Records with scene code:
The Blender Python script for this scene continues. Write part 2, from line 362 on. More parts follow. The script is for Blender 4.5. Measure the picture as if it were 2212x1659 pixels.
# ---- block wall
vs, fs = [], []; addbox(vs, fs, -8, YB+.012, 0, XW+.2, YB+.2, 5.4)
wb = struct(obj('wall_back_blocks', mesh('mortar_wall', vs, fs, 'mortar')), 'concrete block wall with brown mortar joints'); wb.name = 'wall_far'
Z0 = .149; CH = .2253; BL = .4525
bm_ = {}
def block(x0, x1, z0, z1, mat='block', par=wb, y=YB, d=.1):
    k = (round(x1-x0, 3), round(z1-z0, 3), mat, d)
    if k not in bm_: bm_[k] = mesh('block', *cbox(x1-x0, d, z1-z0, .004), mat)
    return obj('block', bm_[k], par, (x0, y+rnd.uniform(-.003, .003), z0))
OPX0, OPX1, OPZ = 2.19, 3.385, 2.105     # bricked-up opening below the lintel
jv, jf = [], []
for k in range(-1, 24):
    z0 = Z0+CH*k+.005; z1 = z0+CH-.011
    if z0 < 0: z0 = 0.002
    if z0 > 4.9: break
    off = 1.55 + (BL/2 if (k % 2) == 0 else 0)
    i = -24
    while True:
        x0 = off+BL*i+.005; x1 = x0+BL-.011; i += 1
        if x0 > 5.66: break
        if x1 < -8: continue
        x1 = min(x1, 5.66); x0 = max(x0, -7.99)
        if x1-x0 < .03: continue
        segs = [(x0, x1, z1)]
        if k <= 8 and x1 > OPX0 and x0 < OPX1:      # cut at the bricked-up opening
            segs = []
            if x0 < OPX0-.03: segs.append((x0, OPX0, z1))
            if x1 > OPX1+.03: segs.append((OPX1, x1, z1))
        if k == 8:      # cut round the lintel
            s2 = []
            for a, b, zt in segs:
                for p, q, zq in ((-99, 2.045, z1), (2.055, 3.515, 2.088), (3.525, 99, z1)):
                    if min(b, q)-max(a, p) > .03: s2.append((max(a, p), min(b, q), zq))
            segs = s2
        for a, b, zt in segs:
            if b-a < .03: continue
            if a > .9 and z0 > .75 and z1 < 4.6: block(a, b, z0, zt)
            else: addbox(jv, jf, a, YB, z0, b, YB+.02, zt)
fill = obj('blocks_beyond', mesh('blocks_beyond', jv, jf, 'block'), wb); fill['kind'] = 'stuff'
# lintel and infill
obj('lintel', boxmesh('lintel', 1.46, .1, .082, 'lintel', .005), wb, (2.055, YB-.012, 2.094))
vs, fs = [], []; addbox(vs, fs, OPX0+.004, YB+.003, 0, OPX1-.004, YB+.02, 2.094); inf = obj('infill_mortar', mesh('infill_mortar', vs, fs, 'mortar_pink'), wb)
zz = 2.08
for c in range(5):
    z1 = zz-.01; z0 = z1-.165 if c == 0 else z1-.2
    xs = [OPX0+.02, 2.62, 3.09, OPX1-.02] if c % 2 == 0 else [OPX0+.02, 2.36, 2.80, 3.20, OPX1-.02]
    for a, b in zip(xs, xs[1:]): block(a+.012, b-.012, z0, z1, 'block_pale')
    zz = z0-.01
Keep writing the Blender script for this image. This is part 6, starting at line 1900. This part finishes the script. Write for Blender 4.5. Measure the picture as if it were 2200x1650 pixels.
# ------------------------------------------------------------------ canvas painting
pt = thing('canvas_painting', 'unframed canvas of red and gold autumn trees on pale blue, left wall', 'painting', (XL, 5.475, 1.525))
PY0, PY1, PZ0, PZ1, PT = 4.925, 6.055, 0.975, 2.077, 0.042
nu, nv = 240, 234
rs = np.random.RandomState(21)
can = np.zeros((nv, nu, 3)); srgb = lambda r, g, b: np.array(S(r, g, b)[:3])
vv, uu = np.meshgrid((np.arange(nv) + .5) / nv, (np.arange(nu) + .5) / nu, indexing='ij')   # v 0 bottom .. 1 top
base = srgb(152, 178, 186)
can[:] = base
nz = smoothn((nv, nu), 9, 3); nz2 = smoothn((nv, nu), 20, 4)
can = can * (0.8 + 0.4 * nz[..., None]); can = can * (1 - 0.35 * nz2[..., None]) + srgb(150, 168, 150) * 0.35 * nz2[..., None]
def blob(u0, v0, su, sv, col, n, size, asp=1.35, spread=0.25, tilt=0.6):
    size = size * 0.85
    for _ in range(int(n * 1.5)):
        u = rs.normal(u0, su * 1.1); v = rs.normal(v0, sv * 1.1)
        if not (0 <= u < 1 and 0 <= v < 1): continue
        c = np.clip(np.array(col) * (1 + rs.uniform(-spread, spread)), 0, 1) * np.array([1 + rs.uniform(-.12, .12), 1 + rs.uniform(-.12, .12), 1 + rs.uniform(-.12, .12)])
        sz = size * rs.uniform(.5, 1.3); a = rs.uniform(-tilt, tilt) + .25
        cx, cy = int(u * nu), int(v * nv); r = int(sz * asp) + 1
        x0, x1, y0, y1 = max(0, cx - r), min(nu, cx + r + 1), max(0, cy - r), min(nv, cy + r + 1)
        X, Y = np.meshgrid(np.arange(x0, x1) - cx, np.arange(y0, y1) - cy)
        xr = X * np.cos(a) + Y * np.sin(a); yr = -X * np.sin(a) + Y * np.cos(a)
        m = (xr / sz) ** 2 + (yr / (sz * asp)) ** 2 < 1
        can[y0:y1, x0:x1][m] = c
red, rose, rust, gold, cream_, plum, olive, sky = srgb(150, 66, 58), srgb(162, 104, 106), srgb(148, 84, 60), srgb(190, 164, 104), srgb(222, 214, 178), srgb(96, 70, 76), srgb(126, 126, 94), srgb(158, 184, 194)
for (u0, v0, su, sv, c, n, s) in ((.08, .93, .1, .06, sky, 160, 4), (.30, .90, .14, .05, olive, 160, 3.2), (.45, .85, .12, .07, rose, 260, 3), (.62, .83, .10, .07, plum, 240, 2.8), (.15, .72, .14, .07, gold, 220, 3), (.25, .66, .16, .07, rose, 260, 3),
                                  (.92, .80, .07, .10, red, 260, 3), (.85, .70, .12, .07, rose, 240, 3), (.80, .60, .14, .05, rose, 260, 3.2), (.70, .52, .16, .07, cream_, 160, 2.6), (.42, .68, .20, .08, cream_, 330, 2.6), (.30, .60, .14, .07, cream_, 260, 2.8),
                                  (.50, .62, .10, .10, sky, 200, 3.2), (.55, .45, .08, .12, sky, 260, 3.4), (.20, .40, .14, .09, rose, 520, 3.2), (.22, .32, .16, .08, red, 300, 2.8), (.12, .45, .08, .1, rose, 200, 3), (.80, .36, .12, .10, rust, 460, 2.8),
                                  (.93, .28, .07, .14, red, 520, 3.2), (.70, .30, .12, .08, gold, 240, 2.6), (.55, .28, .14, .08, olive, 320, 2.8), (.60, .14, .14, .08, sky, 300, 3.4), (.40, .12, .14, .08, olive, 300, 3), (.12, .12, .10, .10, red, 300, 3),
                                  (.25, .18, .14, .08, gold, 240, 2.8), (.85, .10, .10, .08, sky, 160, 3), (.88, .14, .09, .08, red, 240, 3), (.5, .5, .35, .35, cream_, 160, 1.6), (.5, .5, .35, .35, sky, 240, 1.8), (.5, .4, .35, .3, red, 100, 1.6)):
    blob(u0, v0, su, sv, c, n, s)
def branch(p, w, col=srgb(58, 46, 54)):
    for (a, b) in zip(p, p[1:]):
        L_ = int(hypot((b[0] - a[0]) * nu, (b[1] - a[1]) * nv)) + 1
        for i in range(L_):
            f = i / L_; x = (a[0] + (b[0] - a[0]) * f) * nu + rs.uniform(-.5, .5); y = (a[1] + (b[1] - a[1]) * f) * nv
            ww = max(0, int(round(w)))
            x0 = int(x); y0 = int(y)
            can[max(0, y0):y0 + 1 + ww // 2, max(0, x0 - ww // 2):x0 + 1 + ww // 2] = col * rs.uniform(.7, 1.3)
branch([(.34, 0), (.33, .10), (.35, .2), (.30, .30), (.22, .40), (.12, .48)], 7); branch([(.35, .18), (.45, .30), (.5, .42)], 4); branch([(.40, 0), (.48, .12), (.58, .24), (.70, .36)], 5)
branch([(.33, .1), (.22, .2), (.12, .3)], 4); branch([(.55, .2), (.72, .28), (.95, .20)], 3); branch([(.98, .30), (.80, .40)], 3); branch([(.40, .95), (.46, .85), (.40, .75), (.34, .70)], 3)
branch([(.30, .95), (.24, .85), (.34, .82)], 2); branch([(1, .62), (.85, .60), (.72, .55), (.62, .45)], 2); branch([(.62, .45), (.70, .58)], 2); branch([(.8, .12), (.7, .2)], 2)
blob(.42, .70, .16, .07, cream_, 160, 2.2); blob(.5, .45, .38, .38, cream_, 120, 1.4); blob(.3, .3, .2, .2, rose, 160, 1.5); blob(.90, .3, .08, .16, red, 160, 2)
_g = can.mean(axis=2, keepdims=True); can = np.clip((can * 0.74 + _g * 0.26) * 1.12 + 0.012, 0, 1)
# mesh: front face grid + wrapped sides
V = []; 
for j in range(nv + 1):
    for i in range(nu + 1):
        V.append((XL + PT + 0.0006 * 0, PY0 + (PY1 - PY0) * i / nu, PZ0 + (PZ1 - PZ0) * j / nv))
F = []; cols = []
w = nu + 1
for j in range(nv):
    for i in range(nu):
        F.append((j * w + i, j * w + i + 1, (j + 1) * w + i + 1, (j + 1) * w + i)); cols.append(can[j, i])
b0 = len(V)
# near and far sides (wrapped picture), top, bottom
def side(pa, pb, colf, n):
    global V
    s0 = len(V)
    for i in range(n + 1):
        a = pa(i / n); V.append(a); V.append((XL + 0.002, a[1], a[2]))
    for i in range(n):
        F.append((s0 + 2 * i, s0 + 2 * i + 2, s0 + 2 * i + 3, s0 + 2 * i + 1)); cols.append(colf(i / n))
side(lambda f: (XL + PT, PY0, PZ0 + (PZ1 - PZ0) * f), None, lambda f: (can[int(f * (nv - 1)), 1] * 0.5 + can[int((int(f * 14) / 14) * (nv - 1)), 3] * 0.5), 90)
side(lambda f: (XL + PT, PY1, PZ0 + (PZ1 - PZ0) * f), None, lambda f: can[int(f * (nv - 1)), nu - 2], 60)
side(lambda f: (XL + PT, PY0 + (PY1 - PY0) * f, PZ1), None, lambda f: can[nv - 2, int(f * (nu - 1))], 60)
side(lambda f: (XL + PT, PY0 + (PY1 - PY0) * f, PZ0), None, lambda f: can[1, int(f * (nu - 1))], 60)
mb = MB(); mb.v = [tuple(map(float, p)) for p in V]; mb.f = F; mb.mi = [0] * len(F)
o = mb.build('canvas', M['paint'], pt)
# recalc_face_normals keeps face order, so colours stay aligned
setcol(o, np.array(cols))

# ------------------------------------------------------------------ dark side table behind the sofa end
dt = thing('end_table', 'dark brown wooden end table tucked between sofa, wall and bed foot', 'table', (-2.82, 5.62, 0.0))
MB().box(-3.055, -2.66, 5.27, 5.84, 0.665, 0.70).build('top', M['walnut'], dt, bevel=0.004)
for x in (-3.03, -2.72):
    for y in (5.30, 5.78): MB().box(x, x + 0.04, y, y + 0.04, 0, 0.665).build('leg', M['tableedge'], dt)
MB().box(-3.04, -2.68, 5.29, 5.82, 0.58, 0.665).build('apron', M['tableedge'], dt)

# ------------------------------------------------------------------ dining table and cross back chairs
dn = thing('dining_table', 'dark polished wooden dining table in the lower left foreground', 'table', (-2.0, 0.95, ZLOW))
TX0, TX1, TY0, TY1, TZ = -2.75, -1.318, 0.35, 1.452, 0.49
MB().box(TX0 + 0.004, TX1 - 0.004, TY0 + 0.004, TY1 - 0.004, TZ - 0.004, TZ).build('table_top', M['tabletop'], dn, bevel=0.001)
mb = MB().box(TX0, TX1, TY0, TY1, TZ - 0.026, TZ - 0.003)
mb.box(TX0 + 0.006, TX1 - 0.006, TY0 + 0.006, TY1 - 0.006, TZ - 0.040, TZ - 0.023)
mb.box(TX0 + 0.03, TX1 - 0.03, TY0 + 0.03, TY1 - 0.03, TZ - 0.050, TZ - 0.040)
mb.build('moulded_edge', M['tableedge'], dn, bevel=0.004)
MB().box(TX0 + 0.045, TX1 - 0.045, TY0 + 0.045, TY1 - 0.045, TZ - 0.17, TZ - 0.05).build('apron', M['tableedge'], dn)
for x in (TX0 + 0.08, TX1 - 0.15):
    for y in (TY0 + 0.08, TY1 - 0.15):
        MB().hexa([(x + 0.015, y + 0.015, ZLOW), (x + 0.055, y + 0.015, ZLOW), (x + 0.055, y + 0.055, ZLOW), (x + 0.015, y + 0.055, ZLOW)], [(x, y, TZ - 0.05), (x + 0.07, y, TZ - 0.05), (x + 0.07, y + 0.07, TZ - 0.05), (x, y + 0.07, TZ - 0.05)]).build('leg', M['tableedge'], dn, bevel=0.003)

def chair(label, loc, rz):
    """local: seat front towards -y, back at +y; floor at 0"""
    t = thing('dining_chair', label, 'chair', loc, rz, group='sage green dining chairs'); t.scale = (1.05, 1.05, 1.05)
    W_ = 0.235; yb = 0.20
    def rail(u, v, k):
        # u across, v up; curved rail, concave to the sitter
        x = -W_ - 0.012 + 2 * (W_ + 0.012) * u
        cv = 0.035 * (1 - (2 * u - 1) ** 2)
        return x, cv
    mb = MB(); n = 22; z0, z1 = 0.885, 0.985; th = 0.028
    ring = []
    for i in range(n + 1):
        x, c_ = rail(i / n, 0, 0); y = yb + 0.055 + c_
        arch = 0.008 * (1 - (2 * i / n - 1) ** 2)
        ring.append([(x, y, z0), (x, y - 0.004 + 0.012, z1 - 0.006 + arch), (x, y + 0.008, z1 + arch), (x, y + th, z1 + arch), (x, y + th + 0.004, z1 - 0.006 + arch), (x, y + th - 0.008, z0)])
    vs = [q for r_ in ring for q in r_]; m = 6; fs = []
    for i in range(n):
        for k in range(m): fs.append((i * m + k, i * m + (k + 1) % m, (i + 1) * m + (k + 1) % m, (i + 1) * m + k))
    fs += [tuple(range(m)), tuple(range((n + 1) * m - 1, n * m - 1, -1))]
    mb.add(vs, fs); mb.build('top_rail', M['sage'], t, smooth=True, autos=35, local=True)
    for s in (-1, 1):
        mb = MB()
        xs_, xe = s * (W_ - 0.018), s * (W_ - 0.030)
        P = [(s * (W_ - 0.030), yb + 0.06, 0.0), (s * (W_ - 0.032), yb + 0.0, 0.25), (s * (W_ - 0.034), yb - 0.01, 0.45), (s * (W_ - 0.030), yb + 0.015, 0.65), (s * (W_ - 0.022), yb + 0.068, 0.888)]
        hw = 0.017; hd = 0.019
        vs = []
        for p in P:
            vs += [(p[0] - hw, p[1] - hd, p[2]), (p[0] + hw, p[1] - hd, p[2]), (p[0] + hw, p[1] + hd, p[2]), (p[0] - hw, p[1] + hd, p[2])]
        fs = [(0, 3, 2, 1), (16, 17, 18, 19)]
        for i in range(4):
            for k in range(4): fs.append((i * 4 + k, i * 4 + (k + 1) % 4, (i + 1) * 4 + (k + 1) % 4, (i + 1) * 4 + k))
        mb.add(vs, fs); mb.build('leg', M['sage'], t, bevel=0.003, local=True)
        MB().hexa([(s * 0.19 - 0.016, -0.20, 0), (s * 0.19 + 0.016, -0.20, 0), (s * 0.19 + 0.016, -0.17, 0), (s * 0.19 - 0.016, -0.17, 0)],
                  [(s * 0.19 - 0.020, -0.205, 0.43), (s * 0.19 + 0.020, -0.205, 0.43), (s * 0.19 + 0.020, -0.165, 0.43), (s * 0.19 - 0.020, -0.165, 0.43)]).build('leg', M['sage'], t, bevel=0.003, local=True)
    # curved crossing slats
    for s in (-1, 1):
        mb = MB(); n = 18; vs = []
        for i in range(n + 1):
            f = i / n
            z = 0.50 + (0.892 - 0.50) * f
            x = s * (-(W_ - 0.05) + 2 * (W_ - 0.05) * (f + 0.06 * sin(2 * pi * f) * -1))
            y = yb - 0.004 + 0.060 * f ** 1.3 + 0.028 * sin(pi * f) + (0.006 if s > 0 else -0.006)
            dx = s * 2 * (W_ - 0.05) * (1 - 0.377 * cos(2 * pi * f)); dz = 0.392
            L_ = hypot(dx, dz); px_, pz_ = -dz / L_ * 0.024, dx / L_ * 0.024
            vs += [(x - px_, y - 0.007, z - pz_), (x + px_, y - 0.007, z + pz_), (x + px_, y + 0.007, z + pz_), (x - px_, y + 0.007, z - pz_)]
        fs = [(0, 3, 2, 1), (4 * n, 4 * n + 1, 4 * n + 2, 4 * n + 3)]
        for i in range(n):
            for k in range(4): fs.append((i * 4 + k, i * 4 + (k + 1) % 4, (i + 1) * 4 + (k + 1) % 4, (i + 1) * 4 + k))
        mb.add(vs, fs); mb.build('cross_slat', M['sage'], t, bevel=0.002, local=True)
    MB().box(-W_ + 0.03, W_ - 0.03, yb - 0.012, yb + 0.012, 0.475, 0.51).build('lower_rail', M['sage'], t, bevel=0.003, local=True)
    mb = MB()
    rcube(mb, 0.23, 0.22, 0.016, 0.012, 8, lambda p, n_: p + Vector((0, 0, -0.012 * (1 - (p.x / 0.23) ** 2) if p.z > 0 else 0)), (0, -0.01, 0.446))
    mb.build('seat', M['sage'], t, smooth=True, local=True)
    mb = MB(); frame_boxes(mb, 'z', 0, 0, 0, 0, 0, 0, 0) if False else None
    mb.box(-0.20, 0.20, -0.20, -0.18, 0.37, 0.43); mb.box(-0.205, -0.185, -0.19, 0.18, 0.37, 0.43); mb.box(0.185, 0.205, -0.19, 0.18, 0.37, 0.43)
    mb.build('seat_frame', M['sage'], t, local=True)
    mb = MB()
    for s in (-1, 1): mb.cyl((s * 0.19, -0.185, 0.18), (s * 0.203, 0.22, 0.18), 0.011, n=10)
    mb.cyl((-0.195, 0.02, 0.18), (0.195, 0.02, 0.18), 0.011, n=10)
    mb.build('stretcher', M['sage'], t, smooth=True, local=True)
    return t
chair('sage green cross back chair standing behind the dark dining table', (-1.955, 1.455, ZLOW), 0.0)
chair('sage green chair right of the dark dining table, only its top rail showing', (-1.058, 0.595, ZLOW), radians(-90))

TASK DESCRIPTION
Identify every line holding the word "Write" and copy it out.

RESPONSE TO THIS TASK
The Blender Python script for this scene continues. Write part 2, from line 362 on. More parts follow. The script is for Blender 4.5. Measure the picture as if it were 2212x1659 pixels.
Keep writing the Blender script for this image. This is part 6, starting at line 1900. This part finishes the script. Write for Blender 4.5. Measure the picture as if it were 2200x1650 pixels.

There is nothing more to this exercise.